Paper No. 12
Presentation Time: 8:00 AM-12:00 PM
THE UPPER CRUSTAL EMPLACEMENT OF THE BALBUENA PLUTON BY MULTIPLE MATERIAL TRANSFER PROCESSES
The ascent of melt from source to surface typically involves a wide variety of material transfer processes. Processes accommodating the ascent and emplacement of magma into the brittle upper crust are typically dominated by stoping, roof uplift, and diking. Processes such as ductile flow and large-scale rotation of panels of host rock are commonly subordinate. The material transfer processes associated with the upper crustal (<7 km depth) emplacement of the Balbuena pluton, however, included, at various times, ductile strain, large-scale rotations and stoping of the surrounding host rock. The Balbuena pluton, located ~80 km south southeast of Ensenada, Mexico, intruded the late Early Cretaceous Alisitos Formation after most of the contraction associated with the accretion of the Alisitos arc to the continental margin had ceased. The pluton is comprised of two distinct magmas (tonalite and quartz diorite) separated into three zones. The outer and middle zones are crescent shaped about the inner zone, which is nearly circular.

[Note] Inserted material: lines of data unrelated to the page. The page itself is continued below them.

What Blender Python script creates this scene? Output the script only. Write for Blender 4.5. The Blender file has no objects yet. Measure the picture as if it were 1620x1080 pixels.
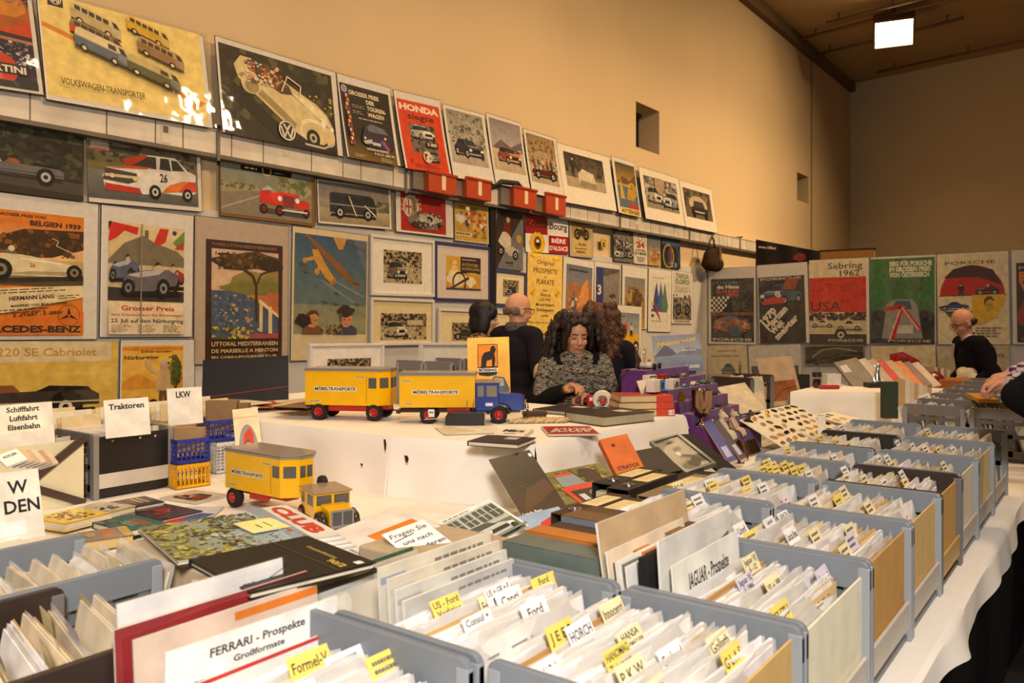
import bpy, bmesh, math, random
from mathutils import Vector, Matrix
SC = bpy.context.scene
COL = SC.collection
random.seed(7)
R_ = random.Random(11)
V = Vector
# ------------------------------------------------------------------ photograph geometry
F_PX, HY, HC, CX = 1300.0, 503.0, 1.51, 5.83
YAW = math.radians(36.7)
FW = V((-math.sin(YAW), math.cos(YAW), 0)); RT = V((math.cos(YAW), math.sin(YAW), 0)); UP = V((0, 0, 1))
CAM = V((CX, 0, HC))
def ray(px, py): return FW + RT*((px-810)/F_PX) + UP*((HY-py)/F_PX)
def atZ(px, py, z):                       # point on the level surface z
    d = ray(px, py); return CAM + d*((z-HC)/d.z)
def atX(px, py, x=0.0):                   # point on a plane parallel to the left wall
    d = ray(px, py); return CAM + d*((x-CX)/d.x)
def atY(px, py, y):                       # point on a plane parallel to the far stand
    d = ray(px, py); return CAM + d*(y/d.y)
def atD(px, py, t): return CAM + ray(px, py)*t
# ------------------------------------------------------------------ colour
def s2l(v):
    v /= 255.0
    return v/12.92 if v <= .04045 else ((v+.055)/1.055)**2.4
def c(r, g=None, b=None):
    if g is None: g = b = r
    return (s2l(r), s2l(g), s2l(b), 1.0)
WHT = c(236, 233, 226); CREAM = c(236, 222, 180); BLK = c(22, 20, 20); MANILA = c(205, 170, 105); GREY = c(122, 130, 138)
DGREY = c(70, 68, 68); RED = c(205, 45, 25); ORG = c(226, 120, 30); YEL = c(238, 190, 15); BLU = c(35, 60, 140)
def lerp(a, b, t): return tuple(a[i]+(b[i]-a[i])*t for i in range(4))
# ------------------------------------------------------------------ materials
def mat(name, rough=.5, spec=.5, metal=0, noise=0.0, nscale=8.0, coat=0, bump=0.0, bscale=40, col=None, sheen=0, det=3):
    m = bpy.data.materials.new(name); m.use_nodes = True
    nt = m.node_tree; b = nt.nodes['Principled BSDF']
    b.inputs['Roughness'].default_value = rough; b.inputs['Specular IOR Level'].default_value = spec
    b.inputs['Metallic'].default_value = metal; b.inputs['Coat Weight'].default_value = coat; b.inputs['Coat Roughness'].default_value = .08
    b.inputs['Sheen Weight'].default_value = sheen
    tc = nt.nodes.new('ShaderNodeTexCoord')
    if col is None:
        at = nt.nodes.new('ShaderNodeVertexColor'); at.layer_name = 'Col'; src = at.outputs['Color']
    else:
        rgb = nt.nodes.new('ShaderNodeRGB'); rgb.outputs[0].default_value = col; src = rgb.outputs[0]
    n = nt.nodes.new('ShaderNodeTexNoise'); n.inputs['Scale'].default_value = nscale; n.inputs['Detail'].default_value = det
    nt.links.new(tc.outputs['Object'], n.inputs['Vector'])
    mr = nt.nodes.new('ShaderNodeMapRange'); mr.inputs['To Min'].default_value = 1-noise; mr.inputs['To Max'].default_value = 1+noise
    mr.inputs['From Min'].default_value = .3; mr.inputs['From Max'].default_value = .7
    nt.links.new(n.outputs['Fac'], mr.inputs['Value'])
    mx = nt.nodes.new('ShaderNodeMix'); mx.data_type = 'RGBA'; mx.blend_type = 'MULTIPLY'; mx.inputs['Factor'].default_value = 1
    nt.links.new(src, mx.inputs['A']); nt.links.new(mr.outputs['Result'], mx.inputs['B'])
    nt.links.new(mx.outputs['Result'], b.inputs['Base Color'])
    if bump:
        n2 = nt.nodes.new('ShaderNodeTexNoise'); n2.inputs['Scale'].default_value = bscale
        nt.links.new(tc.outputs['Object'], n2.inputs['Vector'])
        bp = nt.nodes.new('ShaderNodeBump'); bp.inputs['Strength'].default_value = bump; bp.inputs['Distance'].default_value = .01
        nt.links.new(n2.outputs['Fac'], bp.inputs['Height']); nt.links.new(bp.outputs['Normal'], b.inputs['Normal'])
    return m
MP = mat('print_paper', .45, .4, noise=.16, nscale=13, det=7)             # printed matter, colours in the mesh
MG = mat('print_laminated', .35, .5, noise=.16, nscale=11, coat=.5, det=7)
MB_ = mat('card_board', .75, .2, noise=.06, nscale=20)
MPL = mat('moulded_plastic', .38, .45, noise=.05, nscale=9)
MPA = mat('painted_tin', .28, .5, noise=.04, nscale=20, coat=.25)
MRUB = mat('rubber', .7, .3, noise=.1, nscale=60)
MMET = mat('polished_metal', .16, .5, metal=1, noise=.08, nscale=30)
MGAL = mat('galvanised_steel', .5, .5, metal=.25, noise=.14, nscale=5)
MCLO = mat('white_table_linen', .85, .15, noise=.035, nscale=3, bump=.10, bscale=14)
MCL = mat('woven_cloth', .95, .1, noise=.18, nscale=90, bump=.2, bscale=160)
MVEL = mat('purple_velvet', .9, .1, noise=.16, nscale=24, sheen=.3)
MSKIN = mat('skin', .5, .35, noise=.07, nscale=25)
MHAIR = mat('hair', .5, .35, noise=.35, nscale=70)
def mat_film(name='clear_film', fac=.075):
    m = bpy.data.materials.new(name); m.use_nodes = True; nt = m.node_tree; nt.nodes.clear()
    o = nt.nodes.new('ShaderNodeOutputMaterial'); t = nt.nodes.new('ShaderNodeBsdfTransparent'); g = nt.nodes.new('ShaderNodeBsdfGlossy')
    g.inputs['Roughness'].default_value = .06; t.inputs['Color'].default_value = (.97, .96, .94, 1)
    tc = nt.nodes.new('ShaderNodeTexCoord'); n = nt.nodes.new('ShaderNodeTexNoise'); n.inputs['Scale'].default_value = 7; n.inputs['Detail'].default_value = 1
    bp = nt.nodes.new('ShaderNodeBump'); bp.inputs['Strength'].default_value = .35; bp.inputs['Distance'].default_value = .02
    nt.links.new(tc.outputs['Object'], n.inputs['Vector']); nt.links.new(n.outputs['Fac'], bp.inputs['Height'])
    nt.links.new(bp.outputs['Normal'], g.inputs['Normal'])
    mx = nt.nodes.new('ShaderNodeMixShader')
    mx.inputs[0].default_value = fac; nt.links.new(t.outputs[0], mx.inputs[1]); nt.links.new(g.outputs[0], mx.inputs[2]); nt.links.new(mx.outputs[0], o.inputs[0])
    return m
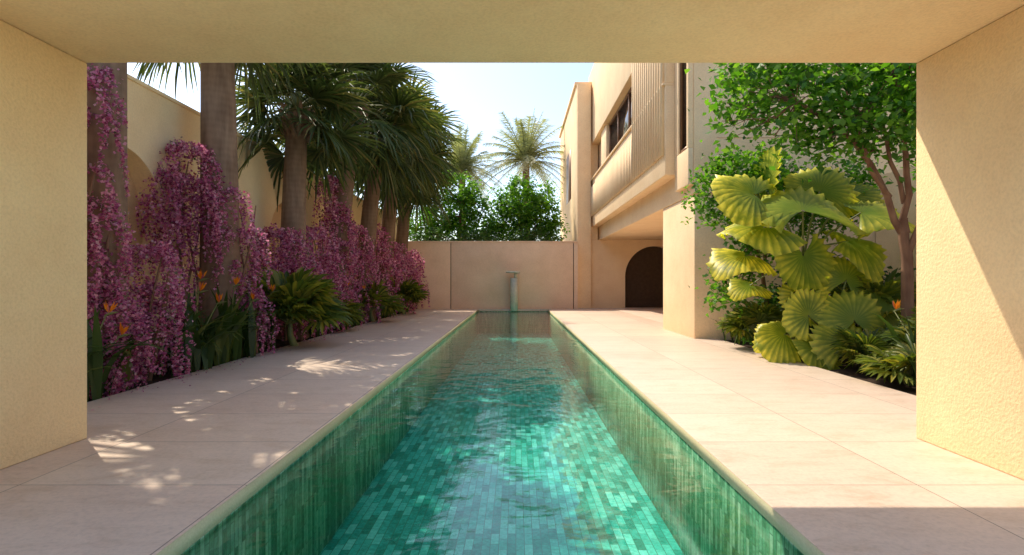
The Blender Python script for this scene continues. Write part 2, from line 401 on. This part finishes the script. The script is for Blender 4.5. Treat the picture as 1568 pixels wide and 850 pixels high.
def tree(name,stems,blobs,n,size,mat,clump=26,cr=.22,elong=2.,bark=None,twigs=True):
    o=empty(name);m=MB()
    tips=[]
    for pts,r0,r1 in stems:
        pts=np.array(pts,float);k=len(pts);P=[]
        for i in range(k-1):
            for f in (0,.33,.66): P.append(pts[i]*(1-f)+pts[i+1]*f+rng.normal(size=3)*.03)
        P.append(pts[-1]);tube(m,P,np.linspace(r0,r1,len(P)),8);tips+=P[len(P)//2:]
    tips=np.array(tips)
    for b in blobs:
        c=np.array(b[:3]);t=tips[np.argmin(np.linalg.norm(tips-c,axis=1))]
        for _ in range(5 if twigs else 2):
            e=c+nrm(rng.normal(size=3))*b[3]*.8;mid=(t+c)/2+rng.normal(size=3)*.12
            tube(m,[t,mid,(mid+e)/2+rng.normal(size=3)*.06,e],[r1*.8,r1*.55,r1*.35,.006],5)
    m.obj('trunk_and_limbs',bark or M_bark,o,True)
    P=blob_points(blobs,n,clump,cr);V,F=leaf_quads(P,size,.5,elong)
    mesh_obj('leaves',V,F,mat,o)
    return o
tree('leafy_tree',[([(.3,33.2,-.1),(.35,33.2,3.2),(.2,33.2,5.5)],.16,.05),([(.35,33.2,2.8),(1.1,33,4.6)],.1,.04)],
     [(.4,33.2,5.7,1.4),(-.8,33.2,5.0,1.1),(1.5,33.2,5.2,1.1),(.3,33.,6.8,.8),(1.6,33.4,6.4,.8),(-.7,33.1,6.2,.6),(2.1,33.2,4.4,.8),(-1.3,33.2,4.1,.9),(.5,33.2,4.3,1.0)],9500,.22,M_green,22,.2)
tree('leafy_tree',[([(-3.4,33.6,-.1),(-3.4,33.6,4.),(-3.2,33.6,6)],.16,.05)],
     [(-3.4,33.6,5.4,1.3),(-2.5,33.4,6.0,1.0),(-4.6,33.6,5.2,1.2),(-2.3,33.6,4.6,1.),(-3.3,33.6,6.9,1.),(-4.,33.6,4.,1.1),(-5.6,33.6,4.8,1.1),(-4.6,33.6,7.0,1.0)],9000,.22,M_green,22,.2)
tree('hedge',[([(-2,32,-.1),(-2,32,3.4)],.08,.03),([(1,32,-.1),(1,32,3.2)],.08,.03)],
     [(-5.5+.95*i,32+.3*math.sin(i*3),3.5+.35*math.sin(i*2.1),.7) for i in range(9)],6000,.18,M_dgreen,20,.18)
tree('flowering_tree',[([(7.0,10.2,-.1),(6.95,10.1,1.6),(6.8,10,2.6)],.12,.08),
      ([(6.85,10.05,2.2),(6.3,9.9,3.3),(5.7,9.7,3.9),(4.7,9.5,4.5)],.065,.025),
      ([(6.85,10.05,2.3),(6.75,9.8,3.3),(6.5,9.5,4.3),(6.2,9.4,5.2)],.065,.025),
      ([(6.9,10.05,1.9),(7.2,9.8,3.1),(7.15,9.5,4.2),(7.2,9.5,5)],.06,.025),
      ([(6.5,9.95,2.95),(5.9,9.6,3.6),(5.4,9.3,4.6)],.045,.02),([(6.8,9.95,2.9),(6.3,9.7,3.9),(5.9,9.6,4.9)],.045,.02)],
     [(3.85,9.6,4.7,.6),(4.6,9.4,4.35,.7),(5.3,9.3,4.25,.7),(5.9,9.2,4.35,.75),(6.6,9.3,4.5,.8),(7.2,9.5,4.4,.8),(7.5,10,3.7,.6),(3.7,9.5,4.1,.35),
      (4.3,9.8,5.3,.8),(5.3,9.8,5.2,.9),(6.3,9.8,5.5,1.),(7.3,9.8,5.4,1.),(6.1,9.9,3.75,.35),(5.1,9.6,3.8,.3)],8400,.15,M_green,14,.19,1.7)
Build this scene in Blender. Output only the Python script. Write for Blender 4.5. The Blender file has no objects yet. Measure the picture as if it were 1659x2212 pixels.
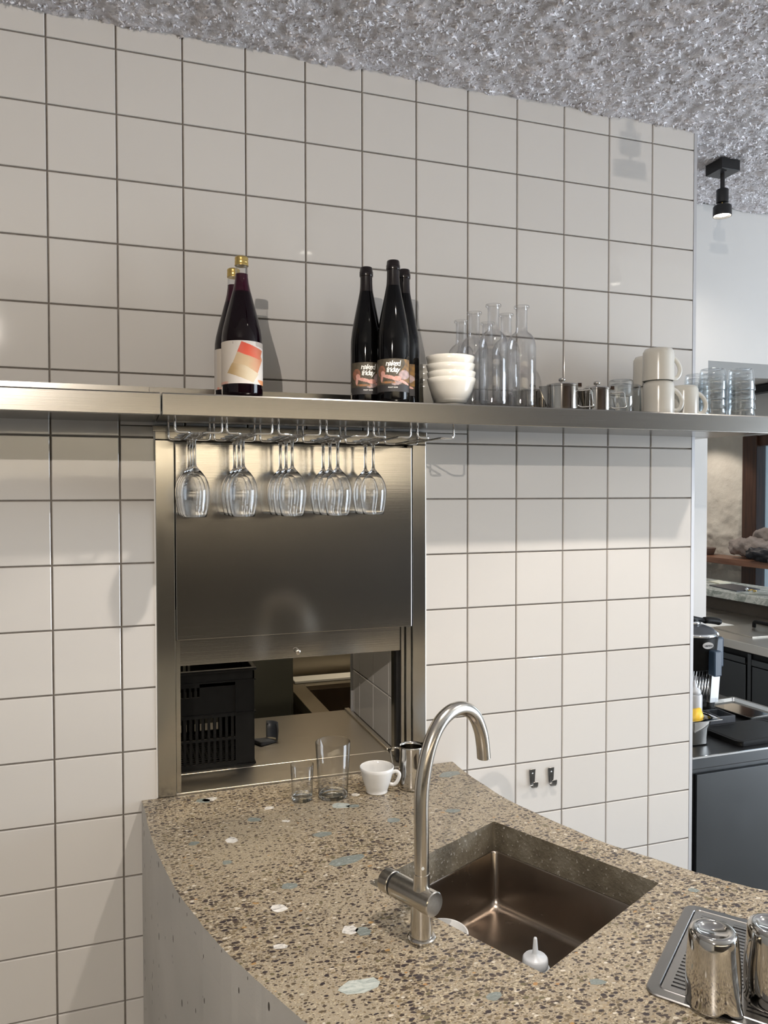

Field and petrographic observations demonstrate that the middle (quartz diorite) zone is the oldest, but was still locally molten when the melts of the inner and outer zones intruded. U/Pb zircon crystallization ages for the different magmas (107.7 +/- 3.4 and 108.6 +/- 4.0 Ma) are within error of one another, which supports this conclusion. While the time between the intrusion of the magmas must have been relatively short, the material transfer processes operating in the structural aureole of the Balbuena pluton were very distinct. Structures in the pluton aureole include high ductile strains that increase towards the pluton margin and folds that rotated clockwise and counter-clockwise by as much as 75° away from regional NW-SE trends. Stoping was an important material transfer process operating during the emplacement of the magma of the inner and outer zone as evidenced by stepped margins partially removing the ductily strained and rotated aureole rocks formed during emplacement of the earlier phase. Additionally, contacts with the inner, outer and middle phase commonly include abundant stoped blocks of the early phase including some that have shattered so completely as to form a slurry-mix of the younger magma choked with particles of the older.